# start of Dataset section
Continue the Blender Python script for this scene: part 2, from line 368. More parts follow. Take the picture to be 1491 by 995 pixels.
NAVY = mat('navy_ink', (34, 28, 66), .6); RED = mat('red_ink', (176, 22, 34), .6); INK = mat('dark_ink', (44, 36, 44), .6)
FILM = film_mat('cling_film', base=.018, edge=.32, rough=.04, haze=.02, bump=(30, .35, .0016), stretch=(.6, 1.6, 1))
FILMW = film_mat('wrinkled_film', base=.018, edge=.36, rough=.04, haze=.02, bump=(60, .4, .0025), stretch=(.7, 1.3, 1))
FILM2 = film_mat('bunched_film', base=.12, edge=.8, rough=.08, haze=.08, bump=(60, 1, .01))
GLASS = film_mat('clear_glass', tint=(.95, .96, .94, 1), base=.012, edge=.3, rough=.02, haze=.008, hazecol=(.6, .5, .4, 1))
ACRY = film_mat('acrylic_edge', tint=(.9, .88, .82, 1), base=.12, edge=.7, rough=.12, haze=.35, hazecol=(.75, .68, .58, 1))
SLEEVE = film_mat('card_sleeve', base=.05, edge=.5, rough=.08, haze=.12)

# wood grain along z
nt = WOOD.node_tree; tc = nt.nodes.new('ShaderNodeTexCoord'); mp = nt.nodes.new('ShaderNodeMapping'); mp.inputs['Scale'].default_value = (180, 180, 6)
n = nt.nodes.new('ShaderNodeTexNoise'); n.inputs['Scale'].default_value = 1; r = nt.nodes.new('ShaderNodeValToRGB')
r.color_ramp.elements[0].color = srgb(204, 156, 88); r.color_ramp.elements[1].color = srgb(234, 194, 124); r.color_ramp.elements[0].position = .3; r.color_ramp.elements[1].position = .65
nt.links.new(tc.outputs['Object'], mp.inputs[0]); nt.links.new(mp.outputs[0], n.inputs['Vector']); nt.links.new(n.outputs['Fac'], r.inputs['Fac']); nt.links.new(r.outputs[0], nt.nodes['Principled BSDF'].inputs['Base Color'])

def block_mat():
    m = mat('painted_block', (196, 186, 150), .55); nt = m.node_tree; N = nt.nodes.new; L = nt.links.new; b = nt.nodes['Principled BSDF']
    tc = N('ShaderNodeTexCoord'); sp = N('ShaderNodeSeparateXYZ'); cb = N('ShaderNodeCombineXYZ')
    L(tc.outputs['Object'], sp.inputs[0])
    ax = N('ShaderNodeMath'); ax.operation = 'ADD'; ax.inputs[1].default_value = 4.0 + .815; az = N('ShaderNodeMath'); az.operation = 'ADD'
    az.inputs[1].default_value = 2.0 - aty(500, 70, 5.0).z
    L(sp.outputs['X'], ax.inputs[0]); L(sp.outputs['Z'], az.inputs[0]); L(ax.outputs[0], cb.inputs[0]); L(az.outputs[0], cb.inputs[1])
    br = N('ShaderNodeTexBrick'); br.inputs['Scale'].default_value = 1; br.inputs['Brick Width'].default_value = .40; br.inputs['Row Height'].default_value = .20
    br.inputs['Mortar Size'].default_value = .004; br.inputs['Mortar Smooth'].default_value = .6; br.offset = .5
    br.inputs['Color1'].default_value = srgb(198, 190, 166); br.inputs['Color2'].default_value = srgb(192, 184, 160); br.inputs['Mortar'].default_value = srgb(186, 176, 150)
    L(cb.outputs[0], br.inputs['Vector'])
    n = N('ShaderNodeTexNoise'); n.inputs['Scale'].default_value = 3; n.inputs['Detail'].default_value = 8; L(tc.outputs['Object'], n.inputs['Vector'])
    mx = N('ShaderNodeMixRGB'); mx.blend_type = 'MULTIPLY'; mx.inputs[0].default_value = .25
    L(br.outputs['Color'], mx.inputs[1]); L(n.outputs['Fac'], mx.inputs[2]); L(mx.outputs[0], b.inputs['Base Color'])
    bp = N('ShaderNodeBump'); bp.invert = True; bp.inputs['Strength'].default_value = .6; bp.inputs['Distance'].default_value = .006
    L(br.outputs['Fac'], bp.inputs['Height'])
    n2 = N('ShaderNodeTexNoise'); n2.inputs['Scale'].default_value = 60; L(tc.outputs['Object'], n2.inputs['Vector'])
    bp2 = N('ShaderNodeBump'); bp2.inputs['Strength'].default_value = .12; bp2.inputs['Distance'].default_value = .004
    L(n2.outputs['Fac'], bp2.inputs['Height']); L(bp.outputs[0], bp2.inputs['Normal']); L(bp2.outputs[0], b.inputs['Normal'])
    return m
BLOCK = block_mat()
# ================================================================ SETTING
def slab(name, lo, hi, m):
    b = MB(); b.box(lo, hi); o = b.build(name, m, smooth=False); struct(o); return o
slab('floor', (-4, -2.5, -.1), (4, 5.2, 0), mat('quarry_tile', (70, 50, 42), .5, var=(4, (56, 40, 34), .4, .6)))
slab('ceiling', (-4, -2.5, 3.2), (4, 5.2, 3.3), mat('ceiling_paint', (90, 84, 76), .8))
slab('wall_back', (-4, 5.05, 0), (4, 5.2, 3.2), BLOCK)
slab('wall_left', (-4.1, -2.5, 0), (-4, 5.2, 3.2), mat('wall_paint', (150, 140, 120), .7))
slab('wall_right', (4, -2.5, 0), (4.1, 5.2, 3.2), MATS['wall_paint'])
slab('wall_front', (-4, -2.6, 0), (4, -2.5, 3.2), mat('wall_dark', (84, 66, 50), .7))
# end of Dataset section
[The exercise]: Print, please, the lines above from the very first through the one that holds "edge=.5, rough=.08, haze=.12)", both included, word for word and with nothing else.

[The response]:
Continue the Blender Python script for this scene: part 2, from line 368. More parts follow. Take the picture to be 1491 by 995 pixels.
NAVY = mat('navy_ink', (34, 28, 66), .6); RED = mat('red_ink', (176, 22, 34), .6); INK = mat('dark_ink', (44, 36, 44), .6)
FILM = film_mat('cling_film', base=.018, edge=.32, rough=.04, haze=.02, bump=(30, .35, .0016), stretch=(.6, 1.6, 1))
FILMW = film_mat('wrinkled_film', base=.018, edge=.36, rough=.04, haze=.02, bump=(60, .4, .0025), stretch=(.7, 1.3, 1))
FILM2 = film_mat('bunched_film', base=.12, edge=.8, rough=.08, haze=.08, bump=(60, 1, .01))
GLASS = film_mat('clear_glass', tint=(.95, .96, .94, 1), base=.012, edge=.3, rough=.02, haze=.008, hazecol=(.6, .5, .4, 1))
ACRY = film_mat('acrylic_edge', tint=(.9, .88, .82, 1), base=.12, edge=.7, rough=.12, haze=.35, hazecol=(.75, .68, .58, 1))
SLEEVE = film_mat('card_sleeve', base=.05, edge=.5, rough=.08, haze=.12)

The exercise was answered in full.